Su bu temaların ilki. Aynı zamanda sanaçtının kreatif vizyonunu yıllar içindeki akışkanlığını da işliyor. Sergide de gördüğümüz Iris Van Herpen eserlerinin yıllar içinde bu konseptle nasıl bağdaştığını görmek, erken yılları ve şimdi arasındaki kontrastı deneyimlemenin en açık yöntemi. Carte Blanche projesinde tamamen su altı için kurguladığı tasarımları ve insan vücudunun su ile olan ilişkisininin dinginliği ile şiirsel bir şekilde işlemiş. Kitabı diğer eserlerinden bu noktada ayrılıyor. Bu defa Iris Van Herpen’i evrenini bize sunarken değil, onunla mücadele ederken gözlemliyoruz.

Bir başka büyülü konsept ise Sinestezi. Iris Van Herpen tasarımlarının boyutları, dokuları ve şekilleri üzerinden aktardığı duyusal tecrübeleri; eforsuz bir birlikteliğin ürünü olarak özenle diziyor. Sinestezi kavramı ile ilişkisi kendi çalışma şeklinde yer edinmiş adeta. Bu ilişkiyi tasarımlarında konumlandırırken nörolojiden ve beyinden aldığı ilhamı inceliyoruz. Kelimenin tam anlamıyla duyuların heykeltıraşlığına bakıyoruz.

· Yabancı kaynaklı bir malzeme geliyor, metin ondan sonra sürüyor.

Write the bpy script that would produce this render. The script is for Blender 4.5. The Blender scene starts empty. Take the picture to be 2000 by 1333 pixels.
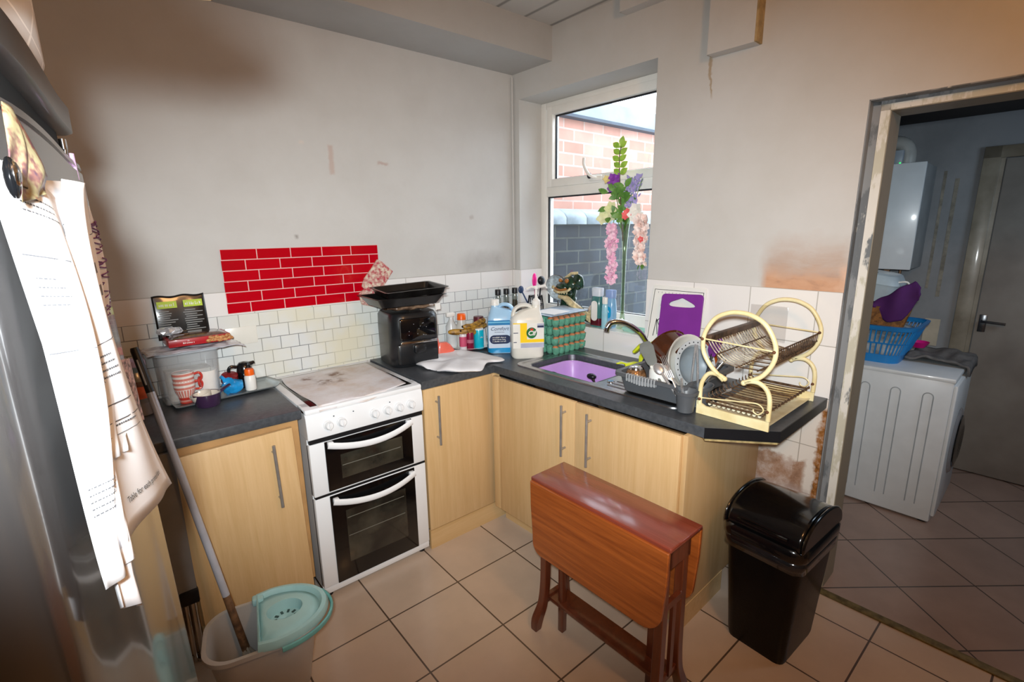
import bpy, bmesh, math, random
from math import sin, cos, pi, radians, tan, atan2, sqrt
from mathutils import Vector, Matrix, Euler, noise as mnoise
random.seed(7)
S = bpy.context.scene
COL = S.collection

# ------------------------------------------------------------------ camera, sky, lights, exposure
CAMP = Vector((-2.204, -2.601, 1.614)); YAW, PITCH, ROLL, FPX = -0.696, -0.221, -0.014, 957.46
cy_, sy_, cp_, sp_ = cos(YAW), sin(YAW), cos(PITCH), sin(PITCH)
FWD = Vector((-sy_*cp_, cy_*cp_, sp_)); R0 = Vector((cy_, sy_, 0)); U0 = R0.cross(FWD)
RGT = cos(ROLL)*R0 + sin(ROLL)*U0; UPV = -sin(ROLL)*R0 + cos(ROLL)*U0
cam = bpy.data.cameras.new('camera'); camo = bpy.data.objects.new('camera', cam); COL.objects.link(camo)
m = Matrix((RGT, UPV, -FWD)).transposed().to_4x4(); m.translation = CAMP; camo.matrix_world = m
cam.sensor_width = 36; cam.lens = FPX*36/2000; cam.clip_start = 0.02; S.camera = camo
S.view_settings.view_transform = 'Standard'; S.view_settings.look = 'None'
S.view_settings.gamma = 1; S.view_settings.use_curve_mapping = False; S.view_settings.exposure = 0.0

w = bpy.data.worlds.new('overcast_sky'); S.world = w; w.use_nodes = True
bg = w.node_tree.nodes['Background']; bg.inputs[0].default_value = (0.80, 0.90, 1.0, 1); bg.inputs[1].default_value = 6.2

def lamp(name, kind, loc, power, color, size=0.1, aim=None, **kw):
    l = bpy.data.lights.new(name, kind); l.energy = power; l.color = color
    if kind == 'AREA': l.size = size
    else: l.shadow_soft_size = size
    for k, v in kw.items(): setattr(l, k, v)
    o = bpy.data.objects.new(name, l); COL.objects.link(o); o.location = loc
    if aim is not None: o.rotation_euler = (Vector(aim)-Vector(loc)).to_track_quat('-Z', 'Y').to_euler()
    return o
flash = lamp('camera_flash', 'SPOT', (-2.256, -2.63, 1.70), 252, (0.91, 0.975, 1.0), 0.03, (-0.88, -0.98, 1.24), spot_size=radians(79), spot_blend=1.0); flash.scale = (1.75, 1, 1)
lamp('ceiling_lamp', 'POINT', (-1.45, -3.0, 2.50), 32, (1.0, 0.50, 0.19), 0.12)

# ------------------------------------------------------------------ frames and helpers
ANG = 0.034
def B(x, y, z): return Vector((cos(ANG)*x - sin(ANG)*y, sin(ANG)*x + cos(ANG)*y, z))

def hexc(h):
    h = h.lstrip('#'); c = [int(h[i:i+2], 16)/255 for i in (0, 2, 4)]
    return tuple((x/12.92 if x <= .04045 else ((x+.055)/1.055)**2.4) for x in c)
MATS = {}
def newmat(name):
    m = bpy.data.materials.new(name); m.use_nodes = True
    nt = m.node_tree; return m, nt, nt.nodes['Principled BSDF']
def N(nt, t, **kw):
    n = nt.nodes.new(t)
    for k, v in kw.items():
        if k.startswith('i_'):
            n.inputs[k[2:].replace('_', ' ')].default_value = v
        else: setattr(n, k, v)
    return n
def ramp(nt, fac, stops):
    r = nt.nodes.new('ShaderNodeValToRGB'); e = r.color_ramp.elements
    while len(e) > 1: e.remove(e[-1])
    e[0].position = stops[0][0]; e[0].color = (*stops[0][1], 1)
    for p, c in stops[1:]:
        q = e.new(p); q.color = (*c, 1)
    nt.links.new(fac, r.inputs[0]); return r.outputs[0]
def mixc(nt, fac, a, b, mode='MIX'):
    x = nt.nodes.new('ShaderNodeMix'); x.data_type = 'RGBA'; x.blend_type = mode
    for s, v in ((0, fac), (6, a), (7, b)):
        if isinstance(v, (int, float)): x.inputs[s].default_value = v
        elif isinstance(v, tuple): x.inputs[s].default_value = (*v, 1)
        else: nt.links.new(v, x.inputs[s])
    return x.outputs[2]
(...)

Disiplinler arası çalışmalar Iris Van Herpen için imza niteliğinde. Kitapta kompleks tasarımlarına yazıya dökerken Cloé Pitiot ve Tilda Swinton’dan perspektifler alarak geleneksel kitap kalıplarının dışına taşan bir eser ortaya koymuş.

Iris Van Herpen diyaloğumuzda da söylediği gibi başka bir sanatçı ile işbirliği yapmanın tahmin edilemez dinamiklerinin izlerini kitapta derinlemesine inceleme şansı yakalıyoruz. Kaos ve karmaşadan ilham alsa da sanatçı kendisini bir “kontrol manyağı” olarak tanımlıyor. Kitabın kendine has anlatım şeklinin içinde bu dinamikleri incelemek gerçekten heyecan verici.

Iris Van Herpen modern teknolojiler ve geleneksel üretim yöntemleri arasındaki sentezi koleksiyonların çarpıcı doğasını oluşturuyor. El işçiliğine yoğun bir şekilde dayanan üretim süreciyle 3D yazıcıları ve modern baskı tekniklerinin bir araya gelmesi tasarımlarının dokusunu oluşturan temel etmen.

Modayı bir sanat dalı olarak kabul eden ve onu disiplinler arası bir yolculuğun içinde bizimle buluşturan Iris Van Herpen için otobiyografi niteliğinde bir arşiv yolculuğu sunuyor “Sculpting the Senses”. Dikişlerin arkasındaki hikayeleri merak eden herkes için.